▸ **Task details**:
Quote the whole listing word for word. Do not include the pictures.

▸ **Data extract**:

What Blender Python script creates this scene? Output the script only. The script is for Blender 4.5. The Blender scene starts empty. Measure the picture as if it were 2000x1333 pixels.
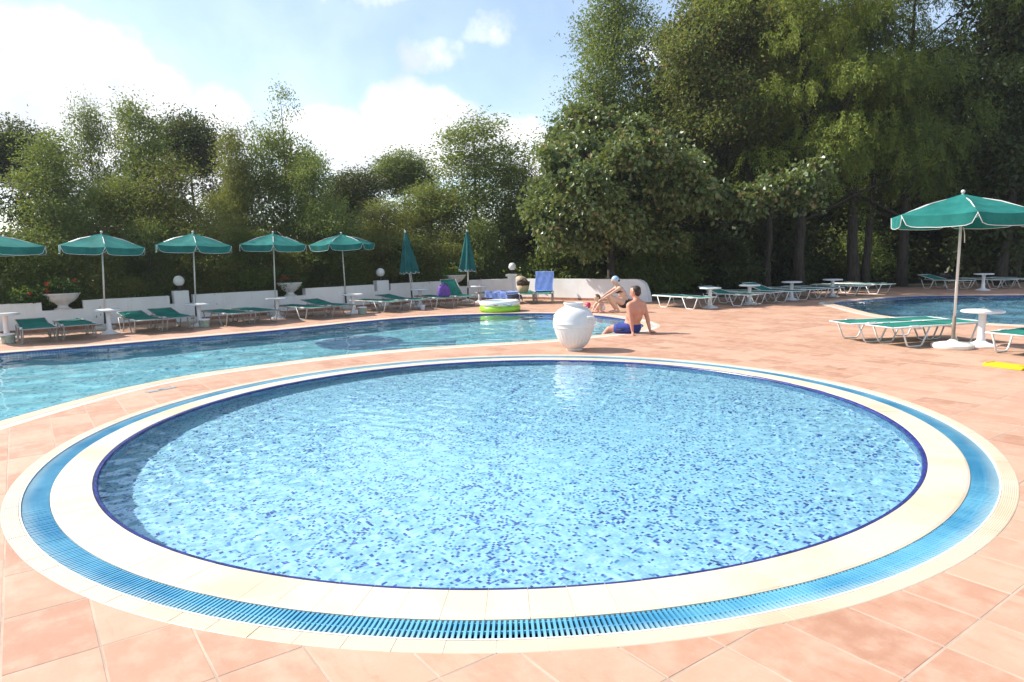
import bpy, bmesh, math, random
import numpy as np
from mathutils import Vector, Matrix

sc = bpy.context.scene
COL = sc.collection
PI = math.pi
R = math.radians

# ------------------------------------------------------------------ camera
CAM_H, PITCH, ROLL, FOCAL = 1.67, 0.1275, 0.0244, 1340.0 / 2000 * 36
cam = bpy.data.cameras.new('camera')
cam_o = bpy.data.objects.new('camera', cam)
COL.objects.link(cam_o)
sc.camera = cam_o
cam.sensor_fit = 'HORIZONTAL'; cam.sensor_width = 36; cam.lens = FOCAL
cam.clip_start = 0.05; cam.clip_end = 2000
_cp, _sp, _cr, _sr = math.cos(PITCH), math.sin(PITCH), math.cos(ROLL), math.sin(ROLL)
_fw = Vector((0, _cp, -_sp)); _rt = Vector((1, 0, 0)); _dn = Vector((0, -_sp, -_cp))
_X = _rt * _cr + _dn * _sr
_Y = -(_dn * _cr - _rt * _sr)
cam_o.matrix_world = Matrix(((_X.x, _Y.x, -_fw.x, 0), (_X.y, _Y.y, -_fw.y, 0), (_X.z, _Y.z, -_fw.z, CAM_H), (0, 0, 0, 1)))

# ------------------------------------------------------------------ world: sky and clouds
SUN_EL = R(43)
SUN_DIR = Vector((-0.957 * math.cos(SUN_EL), 0.29 * math.cos(SUN_EL), math.sin(SUN_EL))).normalized()
world = bpy.data.worlds.new('World')
sc.world = world
world.use_nodes = True
wt = world.node_tree
wt.nodes.clear()
def wn(t, **k):
    n = wt.nodes.new(t)
    for a, b in k.items(): setattr(n, a, b)
    return n
def wm(op, a, b=None, c=None, clamp=False):
    n = wn('ShaderNodeMath', operation=op); n.use_clamp = clamp
    for i, v in enumerate((a, b, c)):
        if v is None: continue
        if isinstance(v, (int, float)): n.inputs[i].default_value = v
        else: wt.links.new(v, n.inputs[i])
    return n.outputs[0]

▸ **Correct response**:
What Blender Python script creates this scene? Output the script only. The script is for Blender 4.5. The Blender scene starts empty. Measure the picture as if it were 2000x1333 pixels.
import bpy, bmesh, math, random
import numpy as np
from mathutils import Vector, Matrix

sc = bpy.context.scene
COL = sc.collection
PI = math.pi
R = math.radians

# ------------------------------------------------------------------ camera
CAM_H, PITCH, ROLL, FOCAL = 1.67, 0.1275, 0.0244, 1340.0 / 2000 * 36
cam = bpy.data.cameras.new('camera')
cam_o = bpy.data.objects.new('camera', cam)
COL.objects.link(cam_o)
sc.camera = cam_o
cam.sensor_fit = 'HORIZONTAL'; cam.sensor_width = 36; cam.lens = FOCAL
cam.clip_start = 0.05; cam.clip_end = 2000
_cp, _sp, _cr, _sr = math.cos(PITCH), math.sin(PITCH), math.cos(ROLL), math.sin(ROLL)
_fw = Vector((0, _cp, -_sp)); _rt = Vector((1, 0, 0)); _dn = Vector((0, -_sp, -_cp))
_X = _rt * _cr + _dn * _sr
_Y = -(_dn * _cr - _rt * _sr)
cam_o.matrix_world = Matrix(((_X.x, _Y.x, -_fw.x, 0), (_X.y, _Y.y, -_fw.y, 0), (_X.z, _Y.z, -_fw.z, CAM_H), (0, 0, 0, 1)))

# ------------------------------------------------------------------ world: sky and clouds
SUN_EL = R(43)
SUN_DIR = Vector((-0.957 * math.cos(SUN_EL), 0.29 * math.cos(SUN_EL), math.sin(SUN_EL))).normalized()
world = bpy.data.worlds.new('World')
sc.world = world
world.use_nodes = True
wt = world.node_tree
wt.nodes.clear()
def wn(t, **k):
    n = wt.nodes.new(t)
    for a, b in k.items(): setattr(n, a, b)
    return n
def wm(op, a, b=None, c=None, clamp=False):
    n = wn('ShaderNodeMath', operation=op); n.use_clamp = clamp
    for i, v in enumerate((a, b, c)):
        if v is None: continue
        if isinstance(v, (int, float)): n.inputs[i].default_value = v
        else: wt.links.new(v, n.inputs[i])
    return n.outputs[0]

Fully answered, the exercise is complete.